====== RECORDS FOR THIS EXERCISE ======
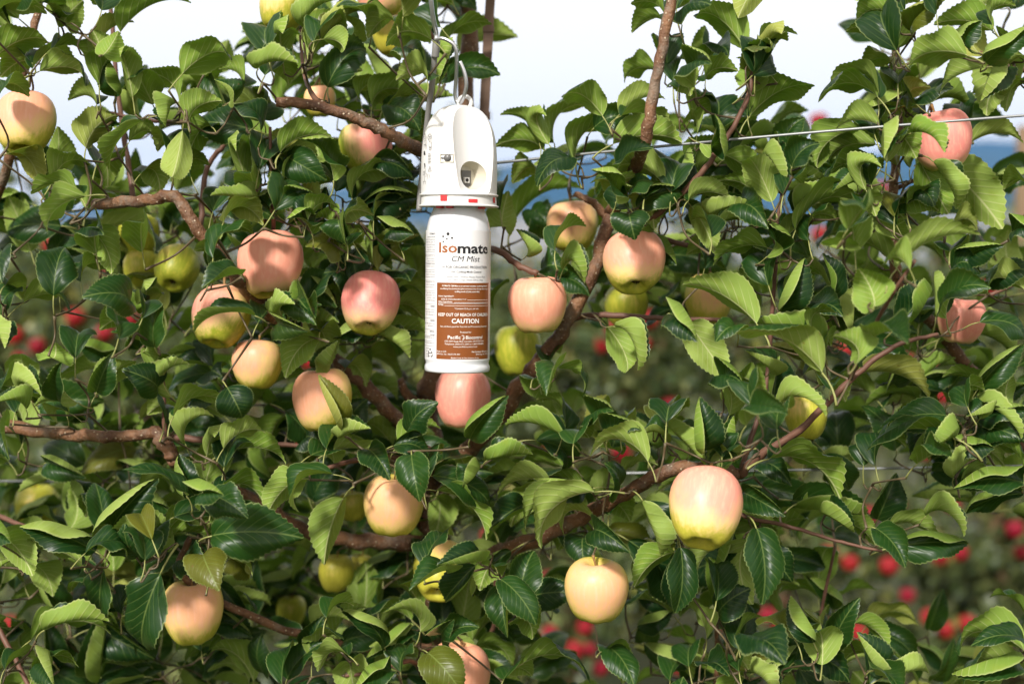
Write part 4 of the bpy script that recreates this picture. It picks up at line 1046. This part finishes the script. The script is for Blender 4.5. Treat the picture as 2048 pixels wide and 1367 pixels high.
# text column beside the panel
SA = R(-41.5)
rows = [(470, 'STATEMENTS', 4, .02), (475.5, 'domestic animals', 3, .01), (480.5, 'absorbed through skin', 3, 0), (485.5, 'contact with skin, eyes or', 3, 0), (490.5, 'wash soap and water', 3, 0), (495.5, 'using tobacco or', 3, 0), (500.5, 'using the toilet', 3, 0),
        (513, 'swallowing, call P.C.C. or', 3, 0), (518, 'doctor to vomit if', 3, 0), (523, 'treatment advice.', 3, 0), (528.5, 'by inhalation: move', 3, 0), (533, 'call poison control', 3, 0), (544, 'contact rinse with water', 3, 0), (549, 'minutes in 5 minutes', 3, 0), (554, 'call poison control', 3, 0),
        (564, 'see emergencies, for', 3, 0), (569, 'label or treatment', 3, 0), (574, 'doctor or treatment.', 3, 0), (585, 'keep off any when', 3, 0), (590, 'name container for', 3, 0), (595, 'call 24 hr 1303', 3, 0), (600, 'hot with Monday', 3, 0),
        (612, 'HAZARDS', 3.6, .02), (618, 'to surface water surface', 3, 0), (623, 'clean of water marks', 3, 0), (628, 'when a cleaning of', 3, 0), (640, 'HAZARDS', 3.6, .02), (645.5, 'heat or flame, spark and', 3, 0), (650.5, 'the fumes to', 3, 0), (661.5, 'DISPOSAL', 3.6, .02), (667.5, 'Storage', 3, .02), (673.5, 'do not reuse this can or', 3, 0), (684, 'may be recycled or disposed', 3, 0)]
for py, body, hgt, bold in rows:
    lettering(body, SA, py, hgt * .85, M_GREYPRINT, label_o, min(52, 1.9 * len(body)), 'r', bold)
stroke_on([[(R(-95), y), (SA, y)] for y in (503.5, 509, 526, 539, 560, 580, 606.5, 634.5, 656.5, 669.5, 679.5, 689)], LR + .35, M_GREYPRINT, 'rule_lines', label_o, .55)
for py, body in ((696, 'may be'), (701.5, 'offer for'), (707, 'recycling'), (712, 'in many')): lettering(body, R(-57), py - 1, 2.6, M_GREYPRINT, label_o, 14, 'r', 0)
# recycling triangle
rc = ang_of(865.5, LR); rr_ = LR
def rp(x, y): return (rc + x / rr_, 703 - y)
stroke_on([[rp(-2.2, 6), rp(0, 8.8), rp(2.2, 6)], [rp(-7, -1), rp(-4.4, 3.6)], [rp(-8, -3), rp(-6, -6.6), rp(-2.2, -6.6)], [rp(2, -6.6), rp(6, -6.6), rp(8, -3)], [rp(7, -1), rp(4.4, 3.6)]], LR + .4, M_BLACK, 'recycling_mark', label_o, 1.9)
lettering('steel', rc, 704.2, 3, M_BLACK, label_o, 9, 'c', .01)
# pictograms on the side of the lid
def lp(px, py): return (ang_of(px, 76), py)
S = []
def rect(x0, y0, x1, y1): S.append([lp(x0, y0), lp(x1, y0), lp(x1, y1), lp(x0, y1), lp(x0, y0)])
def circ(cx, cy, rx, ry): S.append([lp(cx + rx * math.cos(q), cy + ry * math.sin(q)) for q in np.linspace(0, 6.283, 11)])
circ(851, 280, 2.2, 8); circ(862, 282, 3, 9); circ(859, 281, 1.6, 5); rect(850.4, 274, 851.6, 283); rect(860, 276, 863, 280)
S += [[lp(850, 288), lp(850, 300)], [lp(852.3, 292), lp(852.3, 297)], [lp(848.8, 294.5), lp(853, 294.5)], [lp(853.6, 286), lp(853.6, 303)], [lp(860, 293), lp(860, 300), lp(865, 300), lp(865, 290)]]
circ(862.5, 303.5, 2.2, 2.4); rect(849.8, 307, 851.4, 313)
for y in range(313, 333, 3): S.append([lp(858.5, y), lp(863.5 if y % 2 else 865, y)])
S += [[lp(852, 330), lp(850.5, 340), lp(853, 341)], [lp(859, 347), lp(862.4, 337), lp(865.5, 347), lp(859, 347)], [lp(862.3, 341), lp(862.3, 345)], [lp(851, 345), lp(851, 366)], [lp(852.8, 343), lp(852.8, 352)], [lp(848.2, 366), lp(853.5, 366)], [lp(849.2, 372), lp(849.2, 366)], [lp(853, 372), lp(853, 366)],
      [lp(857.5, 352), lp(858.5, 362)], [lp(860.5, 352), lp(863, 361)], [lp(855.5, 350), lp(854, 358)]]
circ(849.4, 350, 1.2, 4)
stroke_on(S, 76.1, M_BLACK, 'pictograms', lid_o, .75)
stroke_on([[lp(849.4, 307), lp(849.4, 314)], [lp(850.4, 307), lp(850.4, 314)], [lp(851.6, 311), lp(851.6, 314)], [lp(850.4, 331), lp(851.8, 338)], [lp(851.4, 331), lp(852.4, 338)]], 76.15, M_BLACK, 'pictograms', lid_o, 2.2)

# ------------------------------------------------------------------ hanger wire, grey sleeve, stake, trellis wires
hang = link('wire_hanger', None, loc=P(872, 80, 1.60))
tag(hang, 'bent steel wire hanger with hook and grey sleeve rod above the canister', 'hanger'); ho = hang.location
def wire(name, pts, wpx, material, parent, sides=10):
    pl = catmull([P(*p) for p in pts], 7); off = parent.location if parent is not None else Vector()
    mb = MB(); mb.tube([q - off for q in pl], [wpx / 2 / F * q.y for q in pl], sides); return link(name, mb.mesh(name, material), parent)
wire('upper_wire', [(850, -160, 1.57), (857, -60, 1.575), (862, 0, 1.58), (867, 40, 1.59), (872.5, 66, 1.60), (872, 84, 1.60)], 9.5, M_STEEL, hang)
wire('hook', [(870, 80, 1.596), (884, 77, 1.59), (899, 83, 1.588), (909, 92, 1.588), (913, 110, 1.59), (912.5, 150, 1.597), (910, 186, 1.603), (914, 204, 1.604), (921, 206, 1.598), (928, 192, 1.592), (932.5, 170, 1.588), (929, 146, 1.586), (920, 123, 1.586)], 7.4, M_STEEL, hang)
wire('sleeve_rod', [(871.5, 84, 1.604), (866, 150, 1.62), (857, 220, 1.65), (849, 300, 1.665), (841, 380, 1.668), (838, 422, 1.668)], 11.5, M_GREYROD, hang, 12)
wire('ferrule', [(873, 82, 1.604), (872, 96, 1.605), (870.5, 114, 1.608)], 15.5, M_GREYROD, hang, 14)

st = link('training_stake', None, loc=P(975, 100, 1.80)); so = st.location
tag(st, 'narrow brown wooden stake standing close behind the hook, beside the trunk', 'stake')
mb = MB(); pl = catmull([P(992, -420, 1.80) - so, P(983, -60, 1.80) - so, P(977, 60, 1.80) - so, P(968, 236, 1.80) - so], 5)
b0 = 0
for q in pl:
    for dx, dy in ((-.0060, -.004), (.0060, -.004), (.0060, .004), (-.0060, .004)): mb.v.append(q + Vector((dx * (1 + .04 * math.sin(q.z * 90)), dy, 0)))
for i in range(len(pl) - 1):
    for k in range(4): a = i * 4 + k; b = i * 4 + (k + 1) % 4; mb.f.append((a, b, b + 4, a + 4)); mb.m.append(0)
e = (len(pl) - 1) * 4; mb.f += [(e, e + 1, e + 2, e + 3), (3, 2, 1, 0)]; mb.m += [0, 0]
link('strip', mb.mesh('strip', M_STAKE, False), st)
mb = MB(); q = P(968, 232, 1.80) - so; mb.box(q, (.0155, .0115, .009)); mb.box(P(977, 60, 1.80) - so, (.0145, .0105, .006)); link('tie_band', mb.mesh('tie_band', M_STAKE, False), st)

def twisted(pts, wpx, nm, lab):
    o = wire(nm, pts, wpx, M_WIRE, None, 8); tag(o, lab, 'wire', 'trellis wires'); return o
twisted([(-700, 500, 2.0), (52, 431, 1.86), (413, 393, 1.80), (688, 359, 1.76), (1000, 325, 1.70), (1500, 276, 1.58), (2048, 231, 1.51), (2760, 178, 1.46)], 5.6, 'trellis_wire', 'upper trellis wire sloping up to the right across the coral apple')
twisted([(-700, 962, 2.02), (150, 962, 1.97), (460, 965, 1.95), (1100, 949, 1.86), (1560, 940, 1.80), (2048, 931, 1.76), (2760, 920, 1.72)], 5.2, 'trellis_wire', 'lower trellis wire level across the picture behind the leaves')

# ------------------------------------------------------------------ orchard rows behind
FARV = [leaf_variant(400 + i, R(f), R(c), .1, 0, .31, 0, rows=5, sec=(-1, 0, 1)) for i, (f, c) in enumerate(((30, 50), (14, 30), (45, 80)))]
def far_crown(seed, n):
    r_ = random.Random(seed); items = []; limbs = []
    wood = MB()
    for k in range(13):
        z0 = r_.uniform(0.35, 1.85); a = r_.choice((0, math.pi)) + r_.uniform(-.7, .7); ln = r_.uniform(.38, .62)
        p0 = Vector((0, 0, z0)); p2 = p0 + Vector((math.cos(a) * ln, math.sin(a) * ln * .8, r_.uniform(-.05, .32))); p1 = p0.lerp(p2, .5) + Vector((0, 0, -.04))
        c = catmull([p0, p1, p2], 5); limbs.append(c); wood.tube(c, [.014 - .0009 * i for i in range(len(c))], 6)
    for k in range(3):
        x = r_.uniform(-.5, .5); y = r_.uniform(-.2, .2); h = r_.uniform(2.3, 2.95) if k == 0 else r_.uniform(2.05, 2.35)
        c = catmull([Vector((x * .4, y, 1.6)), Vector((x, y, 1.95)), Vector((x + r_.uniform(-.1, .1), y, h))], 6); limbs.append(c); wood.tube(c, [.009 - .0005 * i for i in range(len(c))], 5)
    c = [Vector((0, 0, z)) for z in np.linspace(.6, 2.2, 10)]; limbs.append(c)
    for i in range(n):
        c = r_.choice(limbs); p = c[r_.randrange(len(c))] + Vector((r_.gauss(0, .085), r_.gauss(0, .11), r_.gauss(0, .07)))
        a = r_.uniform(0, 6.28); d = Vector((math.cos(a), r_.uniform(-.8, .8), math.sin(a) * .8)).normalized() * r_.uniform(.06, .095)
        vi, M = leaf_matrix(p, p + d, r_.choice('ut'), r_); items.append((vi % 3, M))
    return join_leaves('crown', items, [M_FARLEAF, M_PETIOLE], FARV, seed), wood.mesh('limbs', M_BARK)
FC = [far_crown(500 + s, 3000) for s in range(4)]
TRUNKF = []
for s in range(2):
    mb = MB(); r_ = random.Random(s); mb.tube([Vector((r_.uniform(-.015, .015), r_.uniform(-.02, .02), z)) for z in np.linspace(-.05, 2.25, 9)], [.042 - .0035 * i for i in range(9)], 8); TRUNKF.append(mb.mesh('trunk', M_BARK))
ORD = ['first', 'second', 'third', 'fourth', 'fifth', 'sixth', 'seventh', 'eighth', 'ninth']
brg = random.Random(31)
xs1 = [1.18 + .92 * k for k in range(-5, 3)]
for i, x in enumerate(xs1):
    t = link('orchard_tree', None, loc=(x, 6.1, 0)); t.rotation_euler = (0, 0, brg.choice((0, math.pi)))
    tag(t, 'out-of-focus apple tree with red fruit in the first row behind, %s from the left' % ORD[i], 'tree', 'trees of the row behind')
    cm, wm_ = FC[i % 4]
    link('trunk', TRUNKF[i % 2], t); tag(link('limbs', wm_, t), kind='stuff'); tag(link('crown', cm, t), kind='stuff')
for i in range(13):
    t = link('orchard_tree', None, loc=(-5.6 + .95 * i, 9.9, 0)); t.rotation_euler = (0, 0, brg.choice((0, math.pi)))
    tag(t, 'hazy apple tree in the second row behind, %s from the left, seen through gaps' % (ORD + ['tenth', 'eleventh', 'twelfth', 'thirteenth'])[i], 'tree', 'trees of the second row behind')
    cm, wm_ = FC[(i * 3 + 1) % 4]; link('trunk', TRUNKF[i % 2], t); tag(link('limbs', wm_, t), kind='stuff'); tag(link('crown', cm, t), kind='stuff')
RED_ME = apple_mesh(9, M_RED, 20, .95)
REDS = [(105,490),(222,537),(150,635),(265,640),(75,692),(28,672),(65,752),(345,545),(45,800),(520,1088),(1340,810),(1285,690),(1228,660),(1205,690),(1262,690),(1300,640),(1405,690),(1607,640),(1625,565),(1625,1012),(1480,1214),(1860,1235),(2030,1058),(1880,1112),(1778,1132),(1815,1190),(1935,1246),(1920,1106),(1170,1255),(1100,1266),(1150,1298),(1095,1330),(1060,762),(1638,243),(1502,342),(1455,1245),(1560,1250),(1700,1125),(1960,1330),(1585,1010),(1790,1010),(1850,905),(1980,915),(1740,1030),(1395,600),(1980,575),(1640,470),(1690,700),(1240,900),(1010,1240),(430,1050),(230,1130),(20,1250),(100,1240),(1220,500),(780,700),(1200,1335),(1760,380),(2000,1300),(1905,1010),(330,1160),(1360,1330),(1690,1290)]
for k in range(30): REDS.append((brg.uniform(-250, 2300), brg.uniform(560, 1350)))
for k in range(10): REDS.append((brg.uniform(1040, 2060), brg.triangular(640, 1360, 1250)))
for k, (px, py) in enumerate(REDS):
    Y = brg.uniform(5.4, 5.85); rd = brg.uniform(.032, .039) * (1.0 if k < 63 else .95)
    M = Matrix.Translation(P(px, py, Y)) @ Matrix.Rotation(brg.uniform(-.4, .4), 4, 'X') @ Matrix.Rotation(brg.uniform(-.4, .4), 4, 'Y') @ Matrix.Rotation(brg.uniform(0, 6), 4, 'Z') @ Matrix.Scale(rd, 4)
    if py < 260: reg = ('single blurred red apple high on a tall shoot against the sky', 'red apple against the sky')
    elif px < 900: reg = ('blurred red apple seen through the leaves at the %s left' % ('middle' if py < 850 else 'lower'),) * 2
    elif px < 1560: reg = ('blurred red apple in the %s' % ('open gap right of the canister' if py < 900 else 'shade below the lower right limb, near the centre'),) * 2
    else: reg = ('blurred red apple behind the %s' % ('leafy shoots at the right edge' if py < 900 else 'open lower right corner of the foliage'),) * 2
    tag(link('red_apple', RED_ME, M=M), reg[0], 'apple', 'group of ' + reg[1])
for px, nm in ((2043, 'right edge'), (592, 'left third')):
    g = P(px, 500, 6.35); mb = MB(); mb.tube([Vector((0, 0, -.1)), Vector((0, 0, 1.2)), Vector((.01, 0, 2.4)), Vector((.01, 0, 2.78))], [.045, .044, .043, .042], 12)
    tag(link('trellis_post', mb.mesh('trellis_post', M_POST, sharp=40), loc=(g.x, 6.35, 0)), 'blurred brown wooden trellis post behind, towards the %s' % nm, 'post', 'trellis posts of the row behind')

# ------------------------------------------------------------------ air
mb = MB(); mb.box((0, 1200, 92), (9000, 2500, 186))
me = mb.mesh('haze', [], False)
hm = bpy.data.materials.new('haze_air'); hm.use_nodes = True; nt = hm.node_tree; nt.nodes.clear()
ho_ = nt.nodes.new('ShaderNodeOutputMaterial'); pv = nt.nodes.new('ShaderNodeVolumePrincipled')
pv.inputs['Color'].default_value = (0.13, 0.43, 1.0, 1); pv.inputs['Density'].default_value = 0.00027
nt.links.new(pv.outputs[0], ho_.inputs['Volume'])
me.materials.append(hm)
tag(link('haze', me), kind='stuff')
======
====== RECORDS FOR THIS EXERCISE ======
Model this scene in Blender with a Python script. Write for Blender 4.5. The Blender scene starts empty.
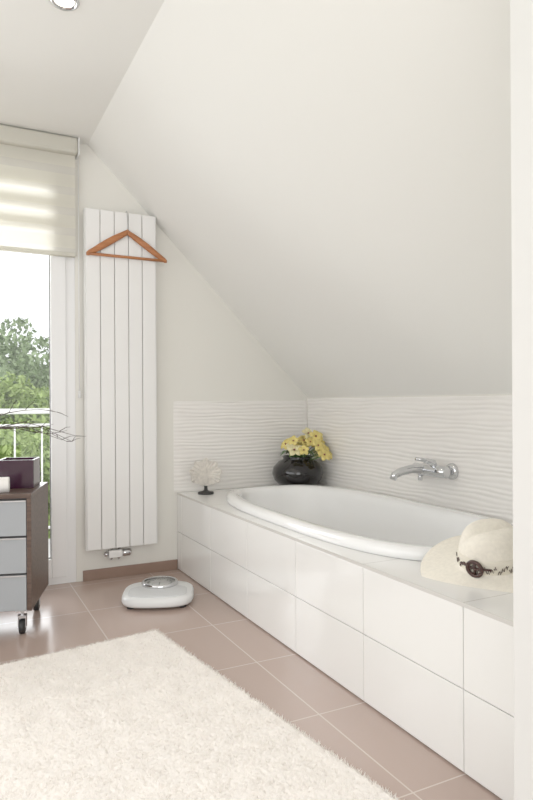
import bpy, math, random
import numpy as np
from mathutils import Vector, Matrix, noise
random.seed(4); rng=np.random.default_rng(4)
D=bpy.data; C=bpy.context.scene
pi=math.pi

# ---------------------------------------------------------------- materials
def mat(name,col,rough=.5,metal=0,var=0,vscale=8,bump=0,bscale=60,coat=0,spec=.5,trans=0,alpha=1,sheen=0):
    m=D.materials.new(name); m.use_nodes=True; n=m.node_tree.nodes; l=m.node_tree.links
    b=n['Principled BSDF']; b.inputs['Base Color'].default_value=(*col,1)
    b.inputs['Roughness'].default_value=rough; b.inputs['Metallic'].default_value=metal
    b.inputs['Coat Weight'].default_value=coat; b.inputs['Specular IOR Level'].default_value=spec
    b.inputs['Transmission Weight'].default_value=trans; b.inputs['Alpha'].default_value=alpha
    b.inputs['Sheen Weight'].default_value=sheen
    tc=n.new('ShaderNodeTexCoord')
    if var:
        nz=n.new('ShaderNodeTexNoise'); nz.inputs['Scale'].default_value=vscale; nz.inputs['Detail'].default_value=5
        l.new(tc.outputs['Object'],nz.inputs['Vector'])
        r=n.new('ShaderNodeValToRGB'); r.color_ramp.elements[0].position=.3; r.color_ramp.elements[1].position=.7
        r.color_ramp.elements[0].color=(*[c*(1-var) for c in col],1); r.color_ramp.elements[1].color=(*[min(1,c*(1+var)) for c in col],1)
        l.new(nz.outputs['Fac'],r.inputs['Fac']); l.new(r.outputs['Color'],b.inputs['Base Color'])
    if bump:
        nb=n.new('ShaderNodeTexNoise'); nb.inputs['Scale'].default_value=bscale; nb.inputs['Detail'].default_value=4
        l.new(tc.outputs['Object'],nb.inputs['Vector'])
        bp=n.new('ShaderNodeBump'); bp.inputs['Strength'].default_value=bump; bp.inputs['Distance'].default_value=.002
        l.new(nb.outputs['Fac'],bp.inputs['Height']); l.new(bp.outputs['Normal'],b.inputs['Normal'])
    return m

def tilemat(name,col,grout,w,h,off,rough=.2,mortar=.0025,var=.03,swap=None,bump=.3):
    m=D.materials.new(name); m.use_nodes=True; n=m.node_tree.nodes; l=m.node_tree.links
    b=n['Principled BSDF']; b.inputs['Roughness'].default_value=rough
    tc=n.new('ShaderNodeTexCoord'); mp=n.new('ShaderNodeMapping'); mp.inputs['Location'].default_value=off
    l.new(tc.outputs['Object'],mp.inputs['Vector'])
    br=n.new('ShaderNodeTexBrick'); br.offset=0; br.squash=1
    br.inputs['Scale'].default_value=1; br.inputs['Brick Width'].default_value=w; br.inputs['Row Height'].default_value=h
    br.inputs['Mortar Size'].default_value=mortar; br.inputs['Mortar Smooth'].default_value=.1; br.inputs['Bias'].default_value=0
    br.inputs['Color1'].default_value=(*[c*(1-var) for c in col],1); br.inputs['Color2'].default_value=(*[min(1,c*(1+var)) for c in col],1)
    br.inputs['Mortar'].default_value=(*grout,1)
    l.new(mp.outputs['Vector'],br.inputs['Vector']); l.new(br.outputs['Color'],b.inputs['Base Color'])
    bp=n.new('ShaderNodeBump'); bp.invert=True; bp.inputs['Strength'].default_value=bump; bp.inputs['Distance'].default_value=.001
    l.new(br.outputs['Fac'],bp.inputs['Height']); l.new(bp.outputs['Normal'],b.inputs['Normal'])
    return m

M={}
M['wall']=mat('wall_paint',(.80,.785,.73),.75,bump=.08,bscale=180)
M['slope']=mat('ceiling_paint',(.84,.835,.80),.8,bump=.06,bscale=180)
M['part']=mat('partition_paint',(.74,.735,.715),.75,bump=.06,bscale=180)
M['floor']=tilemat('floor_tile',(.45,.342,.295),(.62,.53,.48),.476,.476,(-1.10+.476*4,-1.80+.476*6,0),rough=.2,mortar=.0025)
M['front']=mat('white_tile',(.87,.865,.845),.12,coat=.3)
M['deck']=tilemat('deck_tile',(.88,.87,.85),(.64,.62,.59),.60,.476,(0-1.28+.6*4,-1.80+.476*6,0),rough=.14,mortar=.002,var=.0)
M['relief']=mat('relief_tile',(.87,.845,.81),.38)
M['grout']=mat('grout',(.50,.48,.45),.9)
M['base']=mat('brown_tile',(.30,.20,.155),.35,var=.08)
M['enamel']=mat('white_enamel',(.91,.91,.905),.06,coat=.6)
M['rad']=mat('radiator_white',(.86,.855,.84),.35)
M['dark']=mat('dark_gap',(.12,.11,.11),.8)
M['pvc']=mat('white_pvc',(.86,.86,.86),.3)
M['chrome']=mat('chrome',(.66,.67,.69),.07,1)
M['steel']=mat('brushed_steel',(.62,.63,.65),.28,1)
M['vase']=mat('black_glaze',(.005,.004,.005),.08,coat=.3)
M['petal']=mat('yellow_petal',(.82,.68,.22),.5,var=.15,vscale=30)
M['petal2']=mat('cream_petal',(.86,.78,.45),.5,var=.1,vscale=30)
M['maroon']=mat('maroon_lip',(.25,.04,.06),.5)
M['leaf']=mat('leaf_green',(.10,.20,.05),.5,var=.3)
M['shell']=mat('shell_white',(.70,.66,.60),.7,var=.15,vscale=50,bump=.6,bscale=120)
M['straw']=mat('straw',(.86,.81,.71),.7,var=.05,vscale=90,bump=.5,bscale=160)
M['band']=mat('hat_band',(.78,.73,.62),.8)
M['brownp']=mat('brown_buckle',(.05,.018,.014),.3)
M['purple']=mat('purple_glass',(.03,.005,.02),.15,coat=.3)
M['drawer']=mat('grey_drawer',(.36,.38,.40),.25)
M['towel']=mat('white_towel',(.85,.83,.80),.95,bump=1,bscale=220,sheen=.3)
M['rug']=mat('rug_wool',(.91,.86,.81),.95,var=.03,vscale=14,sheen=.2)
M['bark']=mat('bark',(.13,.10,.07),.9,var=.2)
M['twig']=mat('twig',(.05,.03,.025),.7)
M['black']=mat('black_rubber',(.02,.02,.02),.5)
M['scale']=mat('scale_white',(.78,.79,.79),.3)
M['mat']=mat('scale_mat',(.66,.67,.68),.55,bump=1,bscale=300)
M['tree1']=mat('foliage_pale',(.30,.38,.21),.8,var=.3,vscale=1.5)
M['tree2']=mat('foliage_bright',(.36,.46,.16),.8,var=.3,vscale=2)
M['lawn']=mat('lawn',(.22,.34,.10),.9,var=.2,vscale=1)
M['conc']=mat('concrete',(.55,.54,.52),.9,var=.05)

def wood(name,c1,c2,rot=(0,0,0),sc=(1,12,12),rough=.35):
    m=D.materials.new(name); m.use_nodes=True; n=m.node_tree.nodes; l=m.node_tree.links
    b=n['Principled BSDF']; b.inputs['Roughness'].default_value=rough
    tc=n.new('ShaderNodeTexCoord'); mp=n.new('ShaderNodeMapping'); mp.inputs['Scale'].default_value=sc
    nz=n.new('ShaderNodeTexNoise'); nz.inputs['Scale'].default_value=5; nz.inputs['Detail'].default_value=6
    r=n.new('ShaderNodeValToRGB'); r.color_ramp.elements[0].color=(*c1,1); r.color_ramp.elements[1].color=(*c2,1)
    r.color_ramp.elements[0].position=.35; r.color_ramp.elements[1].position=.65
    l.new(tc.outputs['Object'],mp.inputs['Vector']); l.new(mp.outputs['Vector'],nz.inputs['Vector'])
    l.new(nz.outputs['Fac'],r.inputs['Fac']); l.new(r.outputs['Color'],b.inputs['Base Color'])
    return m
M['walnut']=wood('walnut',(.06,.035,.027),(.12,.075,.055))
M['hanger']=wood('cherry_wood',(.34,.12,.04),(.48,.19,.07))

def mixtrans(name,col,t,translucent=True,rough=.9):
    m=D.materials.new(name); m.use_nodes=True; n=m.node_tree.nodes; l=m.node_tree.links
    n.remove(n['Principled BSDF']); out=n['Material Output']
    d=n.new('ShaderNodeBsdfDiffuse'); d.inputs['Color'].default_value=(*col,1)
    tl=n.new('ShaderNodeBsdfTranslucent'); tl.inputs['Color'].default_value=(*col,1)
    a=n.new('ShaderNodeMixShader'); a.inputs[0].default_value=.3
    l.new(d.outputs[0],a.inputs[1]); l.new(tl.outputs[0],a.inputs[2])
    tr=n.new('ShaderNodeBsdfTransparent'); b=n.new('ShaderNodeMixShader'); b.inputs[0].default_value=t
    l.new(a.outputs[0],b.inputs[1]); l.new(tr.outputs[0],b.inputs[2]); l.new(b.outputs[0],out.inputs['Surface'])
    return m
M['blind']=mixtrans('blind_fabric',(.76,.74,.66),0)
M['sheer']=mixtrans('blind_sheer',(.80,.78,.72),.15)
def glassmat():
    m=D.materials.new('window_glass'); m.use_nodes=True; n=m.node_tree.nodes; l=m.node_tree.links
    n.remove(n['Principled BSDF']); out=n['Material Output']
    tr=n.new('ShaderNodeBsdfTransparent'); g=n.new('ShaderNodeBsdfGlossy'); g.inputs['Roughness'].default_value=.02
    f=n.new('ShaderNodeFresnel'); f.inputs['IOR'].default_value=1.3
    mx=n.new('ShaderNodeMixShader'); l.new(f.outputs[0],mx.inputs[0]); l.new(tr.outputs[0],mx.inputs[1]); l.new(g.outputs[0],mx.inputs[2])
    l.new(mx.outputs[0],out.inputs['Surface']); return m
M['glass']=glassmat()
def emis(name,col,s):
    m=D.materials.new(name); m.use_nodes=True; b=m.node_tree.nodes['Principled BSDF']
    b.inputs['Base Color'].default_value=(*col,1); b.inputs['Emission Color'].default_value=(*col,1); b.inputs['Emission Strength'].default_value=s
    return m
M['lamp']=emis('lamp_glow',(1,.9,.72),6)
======
[TASK REQUIREMENTS]
Return only the count of lines in the records that hold the word "Write".

[RIGHT ANSWER]
2